Ufff, prosiguen los por qué, jaja. En puridad esta no es una entrevista, es una sucesión de porqués. No tenía yo clara la primera ocasión en la que incurrí en lo que llamas multiplicidad de planos narrativos. Te agradezco. Es muy seductor abordar una historia como se aborda el panorama desde un panóptico. Una mirada total, los 360 grados, todos los seres, los tiempos, los espacios, los sonidos, los pensamientos, los hechos. Tomar lo individual para concebir la sumatoria. Desde el prisma lograrlo todo. Un caleidoscopio. Desde el recodo, el universo. Mirar desde una suerte de Aleph borgeano. Como lo hiciera, por ejemplo, el Faulkner de esa novela genial que es Mientras agonizo. O, salvando las distancias, el John Dickson Carr de Los espejuelos oscuros. Mirarlo todo quizá para no ver nada. Ganar hechos para perderse en esos hechos. Clarificar para embrollarse. La respuesta sencilla y diáfana tal vez sea que esa técnica me sedujo. Y uno debe de estar alerta frente a las seducciones. Resistirse. Toda seducción aceptada quizá no sea más que un sitio de confort. Tales estructuras ya no son empleadas en mi libro inédito. Por otra parte, quizá no deba uno conceder entrevistas a los amigos. Te referí lo que en aquella ocasión me escribiera, chat de Facebook mediante, un jurado. Leí aquello y le agradecí. Era su opinión. Muy respetable, desde luego. Un año después aquellas mismas historias me llevaban a Casa de las Américas. Son humanos los jurados. Unos y otros. Los que gratifican y los que no. Yerran. Tienen filias y fobias. Quizá le asista la razón a quien escribiera aquel juicio en el chat de Facebook y no a quienes hicieron prevalecer mi libro. Nadie lo sabe.

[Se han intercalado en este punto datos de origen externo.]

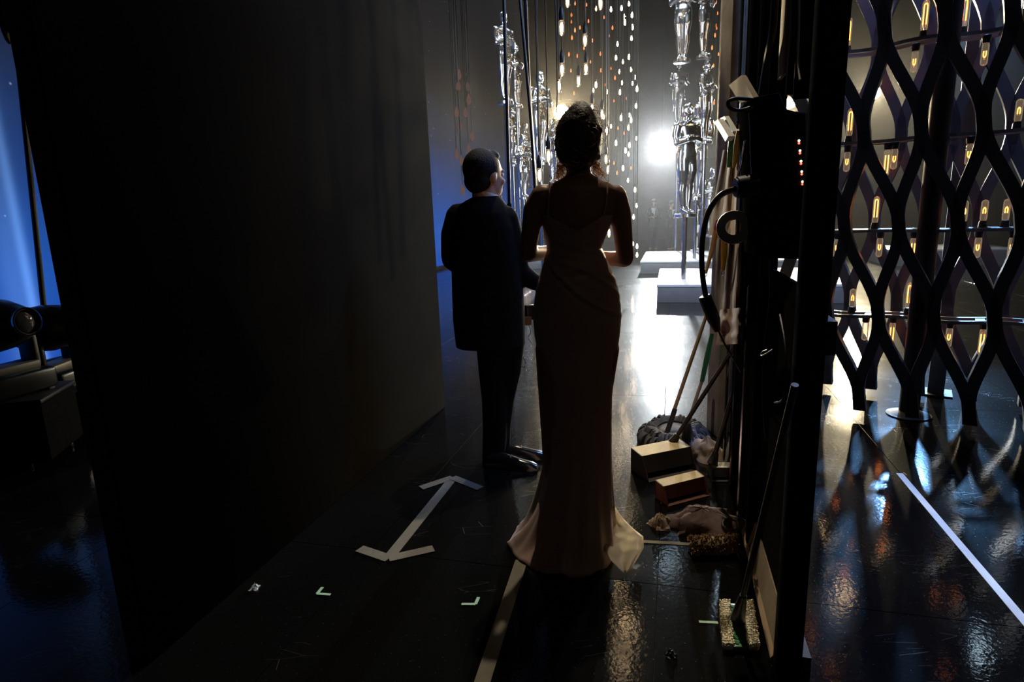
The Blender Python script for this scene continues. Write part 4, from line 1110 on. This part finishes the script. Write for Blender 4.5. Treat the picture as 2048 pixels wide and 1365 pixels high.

En poco más de un año tienes ya un nuevo libro de cuentos inédito. Con una de esas historias acabas de ganar, por unanimidad, el premio español Tierra de Monegros. ¿Puede esperarse un “cambio de piel” en ese nuevo libro?
Pues, vaya Dios a saber. Solo me he tomado de las tripas, una vez más, —puede que con mayor desenfreno— para intentar hacer corazón. Si lo he logrado, no lo sé. Con respecto a premios… era mi condición no aludieras a ellos, por consiguiente, los ignoraré en mis respuestas. Nunca había logrado un nuevo libro en tan corto tiempo. Creo es un mejor libro. Creo. Pero un autor siempre puede engañarse.
Ahora, aún más directa. Te conozco desde niña, pero me gustaría saber… ¿quién demonios es Rafael de Águila?
Un ser que se empeña mucho más en ser un hombre bueno que un buen escritor. Un escritor cubano, de los tantos. Un hombre que trata de ser buen padre, buen esposo, buen amigo. Trata.
Quizá lo primero lo he logrado. Un tipo al que le hubiera fascinado ser politólogo, Gran Maestro de ajedrez, cosmonauta, explorador de la Antártida, bailarín de ballet, corredor de Fórmula 1 o novio de Marilyn Monroe, y solo es el insuficiente mortal que ha logrado ser. Para ti, te juro, para ti desearía ser, siempre, aquel que 15 años antes garabateaba ciertas notas, las un día escritas a propósito de tus poemas, esos que, orgullosa, me solía traer tu madre.
Gracias. Me has sorprendido: ha sido una muy buena entrevista.
Nota de la entrevistadora
Para responder el cuestionario, Rafael de Águila solo puso una condición: ¿Cuál?, pregunté, vía telefónica. “Que no preguntes sobre los premios”. Hice silencio antes de dejar libre otra pregunta: ¿Por qué? Primero fue una palabrota, muy cubana, no publicable, después la respuesta: “Porque los premios no significan nada”. Cumplí con su condición. Y cumplí… porque esta nota, “en puridad” —como le gusta decir a él— no es ya la entrevista. Es solo el comentario de lo que la antecedió, y hasta ahí no llegaba mi obligación.